La manifestation, c’est un moteur pour garder du souffle, du pouvoir, mais c’est aussi essentiel pour montrer notre soutien aux personnes qui bloquent, pour que celles et ceux qui se lèvent à l’aube pour faire un barrage ou un piquet de grève ne se sentent pas seuls. Manif et blocage sont interdépendants. Ça permet aussi de nourrir les caisses de grève.

Après, à Attac, on souhaite proposer d’aller plus loin, car il faut monter d’un cran. Pourquoi pas un rassemblement convivial et solennel devant l’Assemblée le 15 mars ?

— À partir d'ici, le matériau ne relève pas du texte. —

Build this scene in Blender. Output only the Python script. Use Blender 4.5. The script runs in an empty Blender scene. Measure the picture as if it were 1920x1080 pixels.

Dans les semaines qui arrivent, quelles suites pour le mouvement ?

On invite les gens à multiplier les initiatives et les actions, devant les permanences de parlementaires qui vont voter la loi, en allant soutenir les piquets stratégiques. Chacun peut se renseigner auprès des syndicats ou des associations locales.

Il y a plein de manières de se mobiliser. Convaincre autour de soi, rendre visible son opposition — par exemple en portant un brassard « 64 ans, c’est non » quand on sort. Il faut montrer qu’on n’est pas d’accord, et ne pas passer à autre chose, même — surtout — après le 15 mars.

Nous devons, et nous allons remporter ce combat. Car gagner maintenant, c’est gagner du pouvoir contre Macron et son projet de société liberticide, climaticide et antisociale. Nous avons besoin de cette victoire pour ressentir de la force.